A View to a Kill is probably one of the most anonymous and forgettable of the Roger Moore Bond films. It wheels out the puns, the women, the action sequences, the international locations. However, the effort seems tired – and at fifty-eight and visibly sweating in the action scenes, Moore seems far too old to play the part of the dashingly suave man of action. (Indeed, with the subsequent entry The Living Daylights (1987), Moore stepped back from the part to allow the younger Timothy Dalton to inherit the role).

Roger Moore in his final outing as James Bond at the Eiffel Tower in A View to a Kill (1985)
Roger Moore in his final outing as James Bond at the Eiffel Tower

Equally appropriately, A View to a Kill was also the first James Bond film to no longer be based on an Ian Fleming book up until Casino Royale (2006). All the other book titles had been exhausted and this took itself from a short story From a View to a Kill in the collection For Your Eyes Only (1960). The Fleming story is a routine effort about Bond hunting for a packet of documents stolen from a motorcycle courier – the only point of connection between it and the film is the Paris setting.

There is unevenness to A View to a Kill. John Glen, despite having directed the most James Bond films of any director on the series, was also the series worst director. Glen’s first Bond entry For Your Eyes Only (1981) was promising but he became the one who subsequently took the series in its silliest directions. Some of the sequences that John Glen sets up here are as bad as anything in Moonraker (1979), which is generally regarded as the worst of the Moore Bonds – there is a ludicrous sequence with Bond hanging around the outside of a fire truck racing through the streets of San Francisco and an equally silly one with Roger Moore racing through the streets of Paris in a bifurcated car.

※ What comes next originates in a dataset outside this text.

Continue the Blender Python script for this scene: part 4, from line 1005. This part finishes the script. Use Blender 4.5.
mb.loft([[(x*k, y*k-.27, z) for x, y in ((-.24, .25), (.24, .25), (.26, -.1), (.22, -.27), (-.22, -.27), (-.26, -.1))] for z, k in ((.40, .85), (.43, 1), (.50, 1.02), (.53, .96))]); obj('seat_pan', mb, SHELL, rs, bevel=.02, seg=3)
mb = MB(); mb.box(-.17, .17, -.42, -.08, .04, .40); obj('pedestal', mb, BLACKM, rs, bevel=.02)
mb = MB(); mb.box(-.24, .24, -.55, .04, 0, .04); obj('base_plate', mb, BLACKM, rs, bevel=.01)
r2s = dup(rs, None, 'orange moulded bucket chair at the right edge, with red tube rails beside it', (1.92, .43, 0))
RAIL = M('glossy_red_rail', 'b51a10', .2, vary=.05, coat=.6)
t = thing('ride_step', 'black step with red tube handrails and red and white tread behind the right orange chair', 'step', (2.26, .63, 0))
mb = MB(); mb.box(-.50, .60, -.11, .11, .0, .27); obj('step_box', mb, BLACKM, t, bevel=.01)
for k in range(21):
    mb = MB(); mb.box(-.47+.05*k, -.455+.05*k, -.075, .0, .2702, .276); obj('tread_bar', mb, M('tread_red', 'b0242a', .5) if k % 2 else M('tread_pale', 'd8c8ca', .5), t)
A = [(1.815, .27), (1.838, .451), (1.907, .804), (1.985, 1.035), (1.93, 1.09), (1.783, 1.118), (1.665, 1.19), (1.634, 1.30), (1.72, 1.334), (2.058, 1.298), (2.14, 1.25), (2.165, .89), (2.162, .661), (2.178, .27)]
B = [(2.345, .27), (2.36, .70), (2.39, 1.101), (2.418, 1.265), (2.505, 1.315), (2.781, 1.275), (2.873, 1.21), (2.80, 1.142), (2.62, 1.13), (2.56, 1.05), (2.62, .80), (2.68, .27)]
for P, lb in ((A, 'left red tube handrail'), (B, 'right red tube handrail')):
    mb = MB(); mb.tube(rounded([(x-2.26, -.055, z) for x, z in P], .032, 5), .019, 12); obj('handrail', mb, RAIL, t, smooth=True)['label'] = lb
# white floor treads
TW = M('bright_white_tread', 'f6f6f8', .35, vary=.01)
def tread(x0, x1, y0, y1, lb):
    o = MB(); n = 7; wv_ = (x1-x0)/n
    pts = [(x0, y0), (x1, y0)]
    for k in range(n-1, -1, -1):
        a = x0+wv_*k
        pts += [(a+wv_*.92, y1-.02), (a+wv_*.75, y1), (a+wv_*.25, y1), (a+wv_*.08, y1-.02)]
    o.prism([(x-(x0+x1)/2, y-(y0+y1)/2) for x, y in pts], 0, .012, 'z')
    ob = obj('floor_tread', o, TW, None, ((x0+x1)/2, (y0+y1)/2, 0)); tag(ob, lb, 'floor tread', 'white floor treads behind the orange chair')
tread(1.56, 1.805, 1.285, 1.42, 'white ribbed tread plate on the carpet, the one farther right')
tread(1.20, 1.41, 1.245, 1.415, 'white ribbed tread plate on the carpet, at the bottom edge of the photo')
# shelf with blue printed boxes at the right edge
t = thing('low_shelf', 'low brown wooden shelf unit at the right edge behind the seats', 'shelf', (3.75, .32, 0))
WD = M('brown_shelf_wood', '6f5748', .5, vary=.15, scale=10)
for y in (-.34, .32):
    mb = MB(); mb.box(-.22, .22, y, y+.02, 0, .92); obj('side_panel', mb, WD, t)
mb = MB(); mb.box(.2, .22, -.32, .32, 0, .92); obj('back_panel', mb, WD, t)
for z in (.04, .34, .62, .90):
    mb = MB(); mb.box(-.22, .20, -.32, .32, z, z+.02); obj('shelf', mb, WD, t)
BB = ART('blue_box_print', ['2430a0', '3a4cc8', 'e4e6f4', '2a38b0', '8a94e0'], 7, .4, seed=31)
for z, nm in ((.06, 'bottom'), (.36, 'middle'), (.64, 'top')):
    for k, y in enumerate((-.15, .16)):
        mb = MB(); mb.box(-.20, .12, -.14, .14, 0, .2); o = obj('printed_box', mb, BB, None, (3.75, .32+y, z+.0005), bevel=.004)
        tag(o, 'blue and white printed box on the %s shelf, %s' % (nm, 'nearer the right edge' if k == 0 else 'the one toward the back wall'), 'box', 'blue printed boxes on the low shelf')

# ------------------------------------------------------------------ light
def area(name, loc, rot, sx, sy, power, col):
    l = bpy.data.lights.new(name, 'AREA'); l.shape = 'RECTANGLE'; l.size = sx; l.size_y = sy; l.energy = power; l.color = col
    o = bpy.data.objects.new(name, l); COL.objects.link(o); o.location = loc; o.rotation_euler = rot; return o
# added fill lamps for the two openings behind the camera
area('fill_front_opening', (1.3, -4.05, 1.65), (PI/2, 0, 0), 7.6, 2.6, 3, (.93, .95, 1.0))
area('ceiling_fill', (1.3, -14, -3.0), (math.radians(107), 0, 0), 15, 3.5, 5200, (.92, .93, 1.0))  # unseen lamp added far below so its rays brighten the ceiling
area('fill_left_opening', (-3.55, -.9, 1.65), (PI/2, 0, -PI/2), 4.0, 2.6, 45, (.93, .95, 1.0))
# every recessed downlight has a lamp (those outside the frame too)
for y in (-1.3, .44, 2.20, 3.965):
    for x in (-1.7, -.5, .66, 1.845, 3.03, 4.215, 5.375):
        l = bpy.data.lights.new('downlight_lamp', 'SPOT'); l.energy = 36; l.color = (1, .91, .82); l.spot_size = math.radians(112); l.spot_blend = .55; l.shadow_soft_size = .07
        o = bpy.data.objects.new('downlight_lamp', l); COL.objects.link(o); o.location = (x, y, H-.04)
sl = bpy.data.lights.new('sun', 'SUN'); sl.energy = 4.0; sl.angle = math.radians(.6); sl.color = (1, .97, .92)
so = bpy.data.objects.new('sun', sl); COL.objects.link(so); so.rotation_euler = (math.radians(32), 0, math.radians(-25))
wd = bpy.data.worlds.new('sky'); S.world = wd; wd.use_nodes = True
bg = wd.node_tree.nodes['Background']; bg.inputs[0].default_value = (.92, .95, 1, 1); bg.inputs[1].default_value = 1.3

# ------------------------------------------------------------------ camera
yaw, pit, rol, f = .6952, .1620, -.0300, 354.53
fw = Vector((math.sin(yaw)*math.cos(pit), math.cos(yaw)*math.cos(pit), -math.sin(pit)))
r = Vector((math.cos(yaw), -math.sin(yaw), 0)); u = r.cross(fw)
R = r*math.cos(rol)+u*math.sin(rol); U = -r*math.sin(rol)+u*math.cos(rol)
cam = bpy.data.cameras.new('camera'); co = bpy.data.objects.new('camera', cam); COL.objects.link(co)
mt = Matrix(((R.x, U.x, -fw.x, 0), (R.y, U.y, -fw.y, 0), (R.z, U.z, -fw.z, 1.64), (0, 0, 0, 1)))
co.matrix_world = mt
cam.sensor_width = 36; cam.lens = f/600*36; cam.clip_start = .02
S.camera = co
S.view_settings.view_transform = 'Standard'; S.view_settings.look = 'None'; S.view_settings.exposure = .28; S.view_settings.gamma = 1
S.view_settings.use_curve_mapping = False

Although the silliest moment of all is the prologue containing submarines disguised as icebergs and the insertion of the Beach Boys California Girls (1965) as Bond indulges in some impromptu snowboarding. From this, it is not hard to see that the James Bond series was something that nobody involved was regarding as serious any longer.

Christopher Walken as tech billionnaire villain Max Zorin with Grace Jones as henchwoman May Day in A View to a Kill (1985)
Christopher Walken as tech billionnaire villain Max Zorin with Grace Jones as henchwoman May Day

Tanya Roberts is one of the most vapid and blank of all actresses in the James Bond series. Christopher Walken is probably the wrong person to play a Bond villain – original considerations for the part apparently included David Bowie and Sting. Walken goes psycho in his usual cold fish way, not the larger-than-life way that a Bond supervillain requires. [His world domination scheme is a weak one that has been stolen from Superman (1978), with more than a few nods to Goldfinger (1964)].

A View to a Kill was also one of the few films to employ the remarkable animal sexuality of singer Grace Jones. She goes through all the snarling, man-eating thing she did in the previous year’s Conan the Destroyer (1984) and is effectively cast as another of the super-villain’s menacing retainers, but the film throws her character away in an appallingly washed-out ending that shows her falling to Bond’s sexual allure and sacrificing herself.

The other James Bond films are:– Dr No (1962), From Russia with Love (non-genre, 1963), Goldfinger (1964), Thunderball (1965), You Only Live Twice (1967), On Her Majesty’s Secret Service (1969), Diamonds Are Forever (1971), Live and Let Die (1973), The Man with the Golden Gun (1974), The Spy Who Loved Me (1977), Moonraker (1979), For Your Eyes Only (non-genre, 1981), Octopussy (1983), The Living Daylights (non-genre, 1987), License to Kill (non-genre, 1989), GoldenEye (1995), Tomorrow Never Dies (1997), The World is Not Enough (1999), Die Another Day (2002), Casino Royale (non-genre, 2006), Quantum of Solace (non-genre, 2008), Skyfall (non-genre, 2012), Spectre (2015) and No Time to Die (2021). Casino Royale (1967) and Never Say Never Again (1983) are non-series Bond films. Everything or Nothing (2012) is a documentary about the Bond series.